**Prompt:** Retype nothing but the lines from the start of the material up to and including the line with "m = MB(); a = Rz". Pictures don't belong in the copy.

◇ ◇ ◇

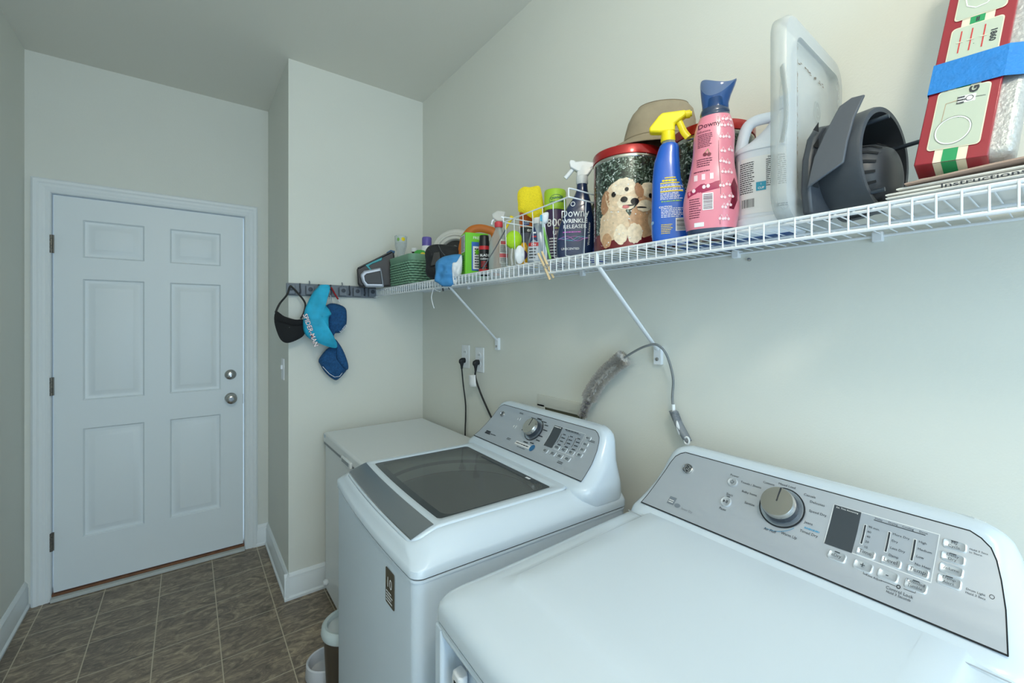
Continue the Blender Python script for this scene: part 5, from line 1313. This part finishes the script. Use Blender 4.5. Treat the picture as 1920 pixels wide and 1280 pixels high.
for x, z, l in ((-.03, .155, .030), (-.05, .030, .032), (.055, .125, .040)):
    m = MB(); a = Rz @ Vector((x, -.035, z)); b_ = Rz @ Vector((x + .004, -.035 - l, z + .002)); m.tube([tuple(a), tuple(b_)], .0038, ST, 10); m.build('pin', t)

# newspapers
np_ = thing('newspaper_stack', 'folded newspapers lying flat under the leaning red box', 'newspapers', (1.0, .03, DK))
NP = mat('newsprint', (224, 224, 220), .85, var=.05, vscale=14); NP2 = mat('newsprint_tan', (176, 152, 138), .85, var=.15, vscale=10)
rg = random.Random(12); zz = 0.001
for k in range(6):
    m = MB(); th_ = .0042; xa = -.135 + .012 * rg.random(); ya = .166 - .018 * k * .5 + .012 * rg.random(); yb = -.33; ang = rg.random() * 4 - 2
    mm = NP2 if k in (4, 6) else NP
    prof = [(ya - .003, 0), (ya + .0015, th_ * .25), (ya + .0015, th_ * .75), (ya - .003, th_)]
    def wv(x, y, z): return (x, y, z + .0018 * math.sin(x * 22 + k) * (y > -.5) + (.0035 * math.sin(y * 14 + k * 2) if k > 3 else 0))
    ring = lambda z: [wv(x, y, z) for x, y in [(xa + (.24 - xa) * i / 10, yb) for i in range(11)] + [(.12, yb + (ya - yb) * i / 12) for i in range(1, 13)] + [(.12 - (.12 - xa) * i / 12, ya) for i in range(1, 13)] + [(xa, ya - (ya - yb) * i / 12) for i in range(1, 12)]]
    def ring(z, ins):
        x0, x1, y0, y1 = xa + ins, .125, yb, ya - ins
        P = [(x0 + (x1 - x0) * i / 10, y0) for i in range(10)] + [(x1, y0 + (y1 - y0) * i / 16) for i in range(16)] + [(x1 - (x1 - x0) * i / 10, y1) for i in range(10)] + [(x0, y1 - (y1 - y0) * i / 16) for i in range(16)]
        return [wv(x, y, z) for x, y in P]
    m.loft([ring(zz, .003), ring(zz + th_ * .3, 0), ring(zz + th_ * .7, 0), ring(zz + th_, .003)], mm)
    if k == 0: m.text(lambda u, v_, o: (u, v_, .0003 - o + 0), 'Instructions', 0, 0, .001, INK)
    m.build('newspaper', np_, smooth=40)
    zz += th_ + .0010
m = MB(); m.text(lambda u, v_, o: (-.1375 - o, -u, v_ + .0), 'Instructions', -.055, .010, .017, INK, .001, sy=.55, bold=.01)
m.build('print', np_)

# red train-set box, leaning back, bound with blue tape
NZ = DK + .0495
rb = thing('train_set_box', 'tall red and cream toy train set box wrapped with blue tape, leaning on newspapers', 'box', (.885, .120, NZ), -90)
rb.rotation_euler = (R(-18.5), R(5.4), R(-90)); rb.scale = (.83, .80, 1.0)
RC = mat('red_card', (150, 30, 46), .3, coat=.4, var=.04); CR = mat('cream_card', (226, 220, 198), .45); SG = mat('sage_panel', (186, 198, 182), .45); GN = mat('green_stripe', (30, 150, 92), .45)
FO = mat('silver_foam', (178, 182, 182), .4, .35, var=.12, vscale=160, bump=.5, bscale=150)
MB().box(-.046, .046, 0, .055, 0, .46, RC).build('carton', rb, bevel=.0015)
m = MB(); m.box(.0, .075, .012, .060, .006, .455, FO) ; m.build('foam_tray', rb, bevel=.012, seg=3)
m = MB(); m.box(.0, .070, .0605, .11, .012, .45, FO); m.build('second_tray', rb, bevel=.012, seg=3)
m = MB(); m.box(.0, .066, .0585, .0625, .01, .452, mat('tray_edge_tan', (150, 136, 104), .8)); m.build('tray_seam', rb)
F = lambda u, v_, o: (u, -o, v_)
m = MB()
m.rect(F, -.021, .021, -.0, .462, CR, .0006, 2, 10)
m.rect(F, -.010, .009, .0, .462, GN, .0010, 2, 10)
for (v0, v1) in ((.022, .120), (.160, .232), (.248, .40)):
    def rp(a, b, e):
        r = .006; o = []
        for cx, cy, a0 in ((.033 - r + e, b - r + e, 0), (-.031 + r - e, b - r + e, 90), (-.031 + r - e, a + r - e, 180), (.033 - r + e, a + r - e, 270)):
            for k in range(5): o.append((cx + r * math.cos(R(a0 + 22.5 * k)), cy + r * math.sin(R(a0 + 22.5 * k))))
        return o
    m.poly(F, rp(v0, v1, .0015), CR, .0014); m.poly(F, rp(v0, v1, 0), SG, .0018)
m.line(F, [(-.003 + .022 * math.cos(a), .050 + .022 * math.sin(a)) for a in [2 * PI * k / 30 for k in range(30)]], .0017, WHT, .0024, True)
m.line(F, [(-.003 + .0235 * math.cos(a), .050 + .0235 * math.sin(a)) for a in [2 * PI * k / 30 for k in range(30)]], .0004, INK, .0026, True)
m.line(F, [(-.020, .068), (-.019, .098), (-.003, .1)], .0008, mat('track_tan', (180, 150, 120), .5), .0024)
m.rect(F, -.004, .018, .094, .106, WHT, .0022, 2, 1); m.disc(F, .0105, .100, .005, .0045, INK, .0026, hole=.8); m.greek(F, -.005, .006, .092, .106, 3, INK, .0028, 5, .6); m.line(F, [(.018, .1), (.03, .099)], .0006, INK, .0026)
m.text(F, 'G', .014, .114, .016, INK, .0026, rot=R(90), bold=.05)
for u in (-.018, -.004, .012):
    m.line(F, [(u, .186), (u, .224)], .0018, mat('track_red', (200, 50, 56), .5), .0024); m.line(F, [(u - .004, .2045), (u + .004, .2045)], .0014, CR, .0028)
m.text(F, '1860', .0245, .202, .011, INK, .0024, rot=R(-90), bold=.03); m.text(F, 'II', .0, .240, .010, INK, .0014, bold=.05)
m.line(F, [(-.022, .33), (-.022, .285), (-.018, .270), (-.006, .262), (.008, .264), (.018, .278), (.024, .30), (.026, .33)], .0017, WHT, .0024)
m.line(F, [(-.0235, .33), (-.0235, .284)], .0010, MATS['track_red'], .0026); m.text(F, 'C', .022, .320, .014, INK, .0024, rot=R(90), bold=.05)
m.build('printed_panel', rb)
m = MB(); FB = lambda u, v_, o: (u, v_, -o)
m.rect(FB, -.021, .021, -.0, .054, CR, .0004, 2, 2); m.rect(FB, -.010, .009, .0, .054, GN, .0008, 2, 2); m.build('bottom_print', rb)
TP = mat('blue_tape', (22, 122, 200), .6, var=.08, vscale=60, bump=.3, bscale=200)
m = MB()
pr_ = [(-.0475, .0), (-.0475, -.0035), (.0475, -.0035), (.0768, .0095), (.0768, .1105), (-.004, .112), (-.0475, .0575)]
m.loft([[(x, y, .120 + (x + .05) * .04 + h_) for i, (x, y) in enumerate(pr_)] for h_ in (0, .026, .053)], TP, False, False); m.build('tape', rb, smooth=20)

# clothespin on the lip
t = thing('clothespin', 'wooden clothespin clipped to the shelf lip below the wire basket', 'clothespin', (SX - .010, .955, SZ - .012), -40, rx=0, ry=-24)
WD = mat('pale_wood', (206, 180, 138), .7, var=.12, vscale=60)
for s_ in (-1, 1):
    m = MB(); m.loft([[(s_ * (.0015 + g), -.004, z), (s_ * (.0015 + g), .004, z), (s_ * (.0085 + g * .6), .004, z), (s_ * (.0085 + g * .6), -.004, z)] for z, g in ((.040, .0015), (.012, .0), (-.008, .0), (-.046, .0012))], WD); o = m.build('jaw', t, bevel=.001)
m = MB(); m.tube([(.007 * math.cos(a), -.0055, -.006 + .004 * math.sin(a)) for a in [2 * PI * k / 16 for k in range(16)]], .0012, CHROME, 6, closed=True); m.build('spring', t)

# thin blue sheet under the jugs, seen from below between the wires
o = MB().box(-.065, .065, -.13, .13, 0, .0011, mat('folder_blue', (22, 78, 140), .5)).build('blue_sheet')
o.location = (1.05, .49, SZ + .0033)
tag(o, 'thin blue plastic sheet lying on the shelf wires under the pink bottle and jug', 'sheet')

◇ ◇ ◇

**Task solution:**
Continue the Blender Python script for this scene: part 5, from line 1313. This part finishes the script. Use Blender 4.5. Treat the picture as 1920 pixels wide and 1280 pixels high.
for x, z, l in ((-.03, .155, .030), (-.05, .030, .032), (.055, .125, .040)):
    m = MB(); a = Rz @ Vector((x, -.035, z)); b_ = Rz @ Vector((x + .004, -.035 - l, z + .002)); m.tube([tuple(a), tuple(b_)], .0038, ST, 10); m.build('pin', t)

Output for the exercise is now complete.